# Stated problem:
Write the data out again, exactly as given.

# Record extracts:
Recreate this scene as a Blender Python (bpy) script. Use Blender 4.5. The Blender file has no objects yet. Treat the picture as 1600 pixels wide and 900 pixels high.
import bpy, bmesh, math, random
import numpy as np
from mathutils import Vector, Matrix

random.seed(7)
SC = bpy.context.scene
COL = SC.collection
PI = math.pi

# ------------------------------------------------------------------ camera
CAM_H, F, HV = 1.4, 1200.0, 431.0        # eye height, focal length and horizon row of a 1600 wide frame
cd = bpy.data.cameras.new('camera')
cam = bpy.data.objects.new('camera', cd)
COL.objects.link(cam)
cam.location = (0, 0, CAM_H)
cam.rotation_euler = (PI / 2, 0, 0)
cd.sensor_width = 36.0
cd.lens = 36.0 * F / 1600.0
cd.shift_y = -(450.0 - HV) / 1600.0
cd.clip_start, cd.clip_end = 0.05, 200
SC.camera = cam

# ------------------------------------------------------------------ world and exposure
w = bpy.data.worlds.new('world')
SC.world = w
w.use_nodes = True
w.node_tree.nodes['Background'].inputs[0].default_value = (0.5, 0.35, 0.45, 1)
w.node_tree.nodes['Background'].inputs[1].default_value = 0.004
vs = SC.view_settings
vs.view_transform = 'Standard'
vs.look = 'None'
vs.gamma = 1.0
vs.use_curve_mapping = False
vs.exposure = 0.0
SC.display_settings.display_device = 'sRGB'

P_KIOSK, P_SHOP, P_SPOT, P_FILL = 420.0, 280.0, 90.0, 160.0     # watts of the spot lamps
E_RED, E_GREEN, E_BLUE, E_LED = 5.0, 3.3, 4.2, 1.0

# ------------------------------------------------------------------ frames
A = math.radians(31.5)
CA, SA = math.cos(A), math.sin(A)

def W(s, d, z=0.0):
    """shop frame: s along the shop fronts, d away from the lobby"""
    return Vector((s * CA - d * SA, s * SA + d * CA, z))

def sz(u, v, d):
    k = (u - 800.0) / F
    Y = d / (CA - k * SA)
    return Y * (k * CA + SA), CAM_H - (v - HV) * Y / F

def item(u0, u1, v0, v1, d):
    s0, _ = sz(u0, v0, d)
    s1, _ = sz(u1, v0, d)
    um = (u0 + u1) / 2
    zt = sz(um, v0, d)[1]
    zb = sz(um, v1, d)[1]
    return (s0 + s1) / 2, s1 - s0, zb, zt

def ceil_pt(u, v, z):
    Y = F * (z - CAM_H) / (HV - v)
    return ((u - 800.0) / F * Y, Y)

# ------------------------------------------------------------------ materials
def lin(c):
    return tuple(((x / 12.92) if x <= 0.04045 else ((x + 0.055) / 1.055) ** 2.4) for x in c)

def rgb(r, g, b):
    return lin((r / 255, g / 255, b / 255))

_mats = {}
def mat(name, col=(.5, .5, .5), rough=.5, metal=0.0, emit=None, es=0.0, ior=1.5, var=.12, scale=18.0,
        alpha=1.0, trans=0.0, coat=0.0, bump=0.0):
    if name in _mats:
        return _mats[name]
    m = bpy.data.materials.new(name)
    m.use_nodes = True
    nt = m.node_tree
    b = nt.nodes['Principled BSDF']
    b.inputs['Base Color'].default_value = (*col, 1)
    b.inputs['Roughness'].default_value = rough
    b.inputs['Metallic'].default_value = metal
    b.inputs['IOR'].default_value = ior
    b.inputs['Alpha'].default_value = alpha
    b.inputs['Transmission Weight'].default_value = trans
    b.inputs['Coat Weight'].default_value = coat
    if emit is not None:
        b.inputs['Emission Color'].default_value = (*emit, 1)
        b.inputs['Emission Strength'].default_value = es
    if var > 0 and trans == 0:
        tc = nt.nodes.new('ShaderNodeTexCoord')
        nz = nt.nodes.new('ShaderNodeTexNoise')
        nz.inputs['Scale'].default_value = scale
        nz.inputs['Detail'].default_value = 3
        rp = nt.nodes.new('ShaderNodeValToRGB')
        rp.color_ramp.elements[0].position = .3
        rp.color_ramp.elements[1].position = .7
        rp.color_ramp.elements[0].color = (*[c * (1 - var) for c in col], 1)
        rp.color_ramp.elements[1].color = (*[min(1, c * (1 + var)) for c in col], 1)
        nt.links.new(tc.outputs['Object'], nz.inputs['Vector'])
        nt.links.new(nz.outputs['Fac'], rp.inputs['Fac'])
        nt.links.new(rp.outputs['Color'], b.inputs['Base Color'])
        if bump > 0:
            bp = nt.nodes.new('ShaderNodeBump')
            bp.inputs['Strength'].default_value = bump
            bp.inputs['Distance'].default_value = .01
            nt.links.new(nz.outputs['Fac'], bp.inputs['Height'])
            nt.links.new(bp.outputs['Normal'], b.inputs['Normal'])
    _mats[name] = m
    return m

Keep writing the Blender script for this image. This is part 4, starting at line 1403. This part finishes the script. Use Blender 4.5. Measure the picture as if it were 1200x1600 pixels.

# Task result:
Recreate this scene as a Blender Python (bpy) script. Use Blender 4.5. The Blender file has no objects yet. Treat the picture as 1600 pixels wide and 900 pixels high.
import bpy, bmesh, math, random
import numpy as np
from mathutils import Vector, Matrix

random.seed(7)
SC = bpy.context.scene
COL = SC.collection
PI = math.pi

# ------------------------------------------------------------------ camera
CAM_H, F, HV = 1.4, 1200.0, 431.0        # eye height, focal length and horizon row of a 1600 wide frame
cd = bpy.data.cameras.new('camera')
cam = bpy.data.objects.new('camera', cd)
COL.objects.link(cam)
cam.location = (0, 0, CAM_H)
cam.rotation_euler = (PI / 2, 0, 0)
cd.sensor_width = 36.0
cd.lens = 36.0 * F / 1600.0
cd.shift_y = -(450.0 - HV) / 1600.0
cd.clip_start, cd.clip_end = 0.05, 200
SC.camera = cam

# ------------------------------------------------------------------ world and exposure
w = bpy.data.worlds.new('world')
SC.world = w
w.use_nodes = True
w.node_tree.nodes['Background'].inputs[0].default_value = (0.5, 0.35, 0.45, 1)
w.node_tree.nodes['Background'].inputs[1].default_value = 0.004
vs = SC.view_settings
vs.view_transform = 'Standard'
vs.look = 'None'
vs.gamma = 1.0
vs.use_curve_mapping = False
vs.exposure = 0.0
SC.display_settings.display_device = 'sRGB'

P_KIOSK, P_SHOP, P_SPOT, P_FILL = 420.0, 280.0, 90.0, 160.0     # watts of the spot lamps
E_RED, E_GREEN, E_BLUE, E_LED = 5.0, 3.3, 4.2, 1.0

# ------------------------------------------------------------------ frames
A = math.radians(31.5)
CA, SA = math.cos(A), math.sin(A)

def W(s, d, z=0.0):
    """shop frame: s along the shop fronts, d away from the lobby"""
    return Vector((s * CA - d * SA, s * SA + d * CA, z))

def sz(u, v, d):
    k = (u - 800.0) / F
    Y = d / (CA - k * SA)
    return Y * (k * CA + SA), CAM_H - (v - HV) * Y / F

def item(u0, u1, v0, v1, d):
    s0, _ = sz(u0, v0, d)
    s1, _ = sz(u1, v0, d)
    um = (u0 + u1) / 2
    zt = sz(um, v0, d)[1]
    zb = sz(um, v1, d)[1]
    return (s0 + s1) / 2, s1 - s0, zb, zt

def ceil_pt(u, v, z):
    Y = F * (z - CAM_H) / (HV - v)
    return ((u - 800.0) / F * Y, Y)

# ------------------------------------------------------------------ materials
def lin(c):
    return tuple(((x / 12.92) if x <= 0.04045 else ((x + 0.055) / 1.055) ** 2.4) for x in c)

def rgb(r, g, b):
    return lin((r / 255, g / 255, b / 255))

_mats = {}
def mat(name, col=(.5, .5, .5), rough=.5, metal=0.0, emit=None, es=0.0, ior=1.5, var=.12, scale=18.0,
        alpha=1.0, trans=0.0, coat=0.0, bump=0.0):
    if name in _mats:
        return _mats[name]
    m = bpy.data.materials.new(name)
    m.use_nodes = True
    nt = m.node_tree
    b = nt.nodes['Principled BSDF']
    b.inputs['Base Color'].default_value = (*col, 1)
    b.inputs['Roughness'].default_value = rough
    b.inputs['Metallic'].default_value = metal
    b.inputs['IOR'].default_value = ior
    b.inputs['Alpha'].default_value = alpha
    b.inputs['Transmission Weight'].default_value = trans
    b.inputs['Coat Weight'].default_value = coat
    if emit is not None:
        b.inputs['Emission Color'].default_value = (*emit, 1)
        b.inputs['Emission Strength'].default_value = es
    if var > 0 and trans == 0:
        tc = nt.nodes.new('ShaderNodeTexCoord')
        nz = nt.nodes.new('ShaderNodeTexNoise')
        nz.inputs['Scale'].default_value = scale
        nz.inputs['Detail'].default_value = 3
        rp = nt.nodes.new('ShaderNodeValToRGB')
        rp.color_ramp.elements[0].position = .3
        rp.color_ramp.elements[1].position = .7
        rp.color_ramp.elements[0].color = (*[c * (1 - var) for c in col], 1)
        rp.color_ramp.elements[1].color = (*[min(1, c * (1 + var)) for c in col], 1)
        nt.links.new(tc.outputs['Object'], nz.inputs['Vector'])
        nt.links.new(nz.outputs['Fac'], rp.inputs['Fac'])
        nt.links.new(rp.outputs['Color'], b.inputs['Base Color'])
        if bump > 0:
            bp = nt.nodes.new('ShaderNodeBump')
            bp.inputs['Strength'].default_value = bump
            bp.inputs['Distance'].default_value = .01
            nt.links.new(nz.outputs['Fac'], bp.inputs['Height'])
            nt.links.new(bp.outputs['Normal'], b.inputs['Normal'])
    _mats[name] = m
    return m

Keep writing the Blender script for this image. This is part 4, starting at line 1403. This part finishes the script. Use Blender 4.5. Measure the picture as if it were 1200x1600 pixels.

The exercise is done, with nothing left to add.